-- Start of DATASET EXCERPT --
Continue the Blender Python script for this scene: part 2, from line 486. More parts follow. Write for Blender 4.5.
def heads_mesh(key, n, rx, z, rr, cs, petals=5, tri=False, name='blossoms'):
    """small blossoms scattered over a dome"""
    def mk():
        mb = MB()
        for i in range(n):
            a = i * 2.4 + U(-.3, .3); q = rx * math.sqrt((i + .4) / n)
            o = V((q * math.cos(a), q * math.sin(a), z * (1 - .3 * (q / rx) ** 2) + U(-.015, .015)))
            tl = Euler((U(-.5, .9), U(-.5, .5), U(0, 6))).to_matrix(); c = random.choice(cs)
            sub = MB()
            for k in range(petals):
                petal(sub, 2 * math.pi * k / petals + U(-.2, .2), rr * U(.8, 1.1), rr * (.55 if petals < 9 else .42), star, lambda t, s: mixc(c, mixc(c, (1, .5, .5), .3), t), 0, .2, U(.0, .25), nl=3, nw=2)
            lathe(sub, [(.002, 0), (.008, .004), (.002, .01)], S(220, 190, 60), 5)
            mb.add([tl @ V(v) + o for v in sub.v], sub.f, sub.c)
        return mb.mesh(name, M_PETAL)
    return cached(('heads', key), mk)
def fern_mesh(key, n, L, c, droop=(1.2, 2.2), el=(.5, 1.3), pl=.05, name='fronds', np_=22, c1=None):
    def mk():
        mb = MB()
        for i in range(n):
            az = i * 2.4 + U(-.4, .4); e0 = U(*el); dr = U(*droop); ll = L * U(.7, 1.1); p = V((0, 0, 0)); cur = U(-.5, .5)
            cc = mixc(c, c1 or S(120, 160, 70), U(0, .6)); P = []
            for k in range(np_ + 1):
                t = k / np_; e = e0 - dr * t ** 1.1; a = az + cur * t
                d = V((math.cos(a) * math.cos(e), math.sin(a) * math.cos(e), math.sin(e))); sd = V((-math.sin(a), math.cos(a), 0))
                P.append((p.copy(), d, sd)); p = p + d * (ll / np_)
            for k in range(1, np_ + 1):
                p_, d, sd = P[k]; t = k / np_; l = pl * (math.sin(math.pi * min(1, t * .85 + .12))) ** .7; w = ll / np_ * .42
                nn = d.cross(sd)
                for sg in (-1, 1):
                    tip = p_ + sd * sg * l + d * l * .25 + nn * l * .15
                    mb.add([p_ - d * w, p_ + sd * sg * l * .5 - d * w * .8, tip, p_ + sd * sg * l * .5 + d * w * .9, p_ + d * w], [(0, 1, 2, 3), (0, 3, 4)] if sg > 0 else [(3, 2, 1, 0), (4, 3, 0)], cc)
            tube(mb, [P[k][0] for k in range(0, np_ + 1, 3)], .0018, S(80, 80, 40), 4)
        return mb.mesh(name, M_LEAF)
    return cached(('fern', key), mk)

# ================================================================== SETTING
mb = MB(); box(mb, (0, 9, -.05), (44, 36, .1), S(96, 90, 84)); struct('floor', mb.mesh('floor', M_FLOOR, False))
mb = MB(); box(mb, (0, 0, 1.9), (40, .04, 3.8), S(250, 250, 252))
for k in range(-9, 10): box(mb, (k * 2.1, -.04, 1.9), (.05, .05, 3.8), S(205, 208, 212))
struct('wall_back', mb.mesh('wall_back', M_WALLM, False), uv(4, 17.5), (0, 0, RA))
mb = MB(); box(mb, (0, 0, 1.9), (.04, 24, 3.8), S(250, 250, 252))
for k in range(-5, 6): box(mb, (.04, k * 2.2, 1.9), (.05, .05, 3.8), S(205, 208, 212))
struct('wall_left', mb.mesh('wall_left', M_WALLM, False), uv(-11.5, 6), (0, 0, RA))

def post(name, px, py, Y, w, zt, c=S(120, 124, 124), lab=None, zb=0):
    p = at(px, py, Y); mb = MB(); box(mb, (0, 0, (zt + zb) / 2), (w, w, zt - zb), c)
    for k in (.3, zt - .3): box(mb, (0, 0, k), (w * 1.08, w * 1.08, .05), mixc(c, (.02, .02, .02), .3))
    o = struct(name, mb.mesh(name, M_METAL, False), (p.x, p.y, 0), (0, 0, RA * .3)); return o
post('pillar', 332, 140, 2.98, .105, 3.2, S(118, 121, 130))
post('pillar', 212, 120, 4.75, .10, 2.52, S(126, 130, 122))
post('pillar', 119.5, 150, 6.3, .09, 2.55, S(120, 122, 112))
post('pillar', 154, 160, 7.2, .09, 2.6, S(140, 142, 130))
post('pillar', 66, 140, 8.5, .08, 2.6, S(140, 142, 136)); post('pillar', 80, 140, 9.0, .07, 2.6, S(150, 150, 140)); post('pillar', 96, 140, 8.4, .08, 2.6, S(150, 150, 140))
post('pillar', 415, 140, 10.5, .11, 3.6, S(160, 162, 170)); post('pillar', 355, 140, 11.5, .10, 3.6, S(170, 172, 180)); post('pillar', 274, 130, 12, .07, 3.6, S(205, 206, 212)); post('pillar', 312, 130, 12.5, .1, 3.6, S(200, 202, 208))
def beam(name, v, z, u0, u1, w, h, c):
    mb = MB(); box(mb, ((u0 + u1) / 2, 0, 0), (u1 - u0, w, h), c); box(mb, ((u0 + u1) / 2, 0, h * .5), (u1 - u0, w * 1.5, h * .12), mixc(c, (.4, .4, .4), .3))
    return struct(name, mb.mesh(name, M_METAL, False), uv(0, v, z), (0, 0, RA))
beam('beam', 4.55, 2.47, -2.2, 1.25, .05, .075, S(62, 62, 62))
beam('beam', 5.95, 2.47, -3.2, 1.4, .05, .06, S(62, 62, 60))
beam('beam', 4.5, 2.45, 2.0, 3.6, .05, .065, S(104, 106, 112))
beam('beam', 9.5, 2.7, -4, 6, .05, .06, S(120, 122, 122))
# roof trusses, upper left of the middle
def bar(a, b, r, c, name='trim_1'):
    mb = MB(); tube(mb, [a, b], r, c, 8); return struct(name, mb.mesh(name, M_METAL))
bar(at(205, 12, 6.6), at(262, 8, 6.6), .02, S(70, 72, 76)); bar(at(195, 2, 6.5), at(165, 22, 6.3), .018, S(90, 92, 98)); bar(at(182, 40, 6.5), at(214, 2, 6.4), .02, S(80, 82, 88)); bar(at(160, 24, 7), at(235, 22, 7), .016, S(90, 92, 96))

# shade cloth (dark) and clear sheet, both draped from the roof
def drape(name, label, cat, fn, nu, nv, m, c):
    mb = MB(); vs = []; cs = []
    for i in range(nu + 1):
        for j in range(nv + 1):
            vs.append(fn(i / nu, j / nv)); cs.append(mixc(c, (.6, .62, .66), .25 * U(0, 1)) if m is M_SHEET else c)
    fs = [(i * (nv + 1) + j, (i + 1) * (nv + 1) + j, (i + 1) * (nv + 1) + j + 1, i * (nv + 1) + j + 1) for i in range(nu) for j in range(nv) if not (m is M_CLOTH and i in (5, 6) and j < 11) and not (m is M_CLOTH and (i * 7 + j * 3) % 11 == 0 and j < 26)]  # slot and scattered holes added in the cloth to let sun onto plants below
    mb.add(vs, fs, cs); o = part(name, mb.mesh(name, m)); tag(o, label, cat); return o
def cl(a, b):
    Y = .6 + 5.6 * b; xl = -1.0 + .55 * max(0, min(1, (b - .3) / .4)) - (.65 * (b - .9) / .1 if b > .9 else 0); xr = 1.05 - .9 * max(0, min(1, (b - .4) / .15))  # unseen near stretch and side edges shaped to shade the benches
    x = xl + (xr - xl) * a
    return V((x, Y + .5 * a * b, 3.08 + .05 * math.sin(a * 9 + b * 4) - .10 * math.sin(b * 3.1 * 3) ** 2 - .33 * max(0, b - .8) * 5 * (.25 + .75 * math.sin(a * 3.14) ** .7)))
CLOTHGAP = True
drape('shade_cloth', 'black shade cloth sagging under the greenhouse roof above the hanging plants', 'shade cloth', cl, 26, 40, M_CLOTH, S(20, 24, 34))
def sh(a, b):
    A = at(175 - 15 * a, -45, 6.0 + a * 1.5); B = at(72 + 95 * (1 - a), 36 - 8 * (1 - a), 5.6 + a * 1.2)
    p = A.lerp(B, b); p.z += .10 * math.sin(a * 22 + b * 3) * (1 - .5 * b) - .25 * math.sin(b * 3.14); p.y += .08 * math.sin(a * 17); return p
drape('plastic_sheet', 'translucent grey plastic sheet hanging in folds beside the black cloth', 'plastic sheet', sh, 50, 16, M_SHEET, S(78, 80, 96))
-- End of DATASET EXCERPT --
- EXERCISE DESCRIPTION
Pick out the lines that include the word "from" and write them out.

- SOLVED PROBLEM
Continue the Blender Python script for this scene: part 2, from line 486. More parts follow. Write for Blender 4.5.
# shade cloth (dark) and clear sheet, both draped from the roof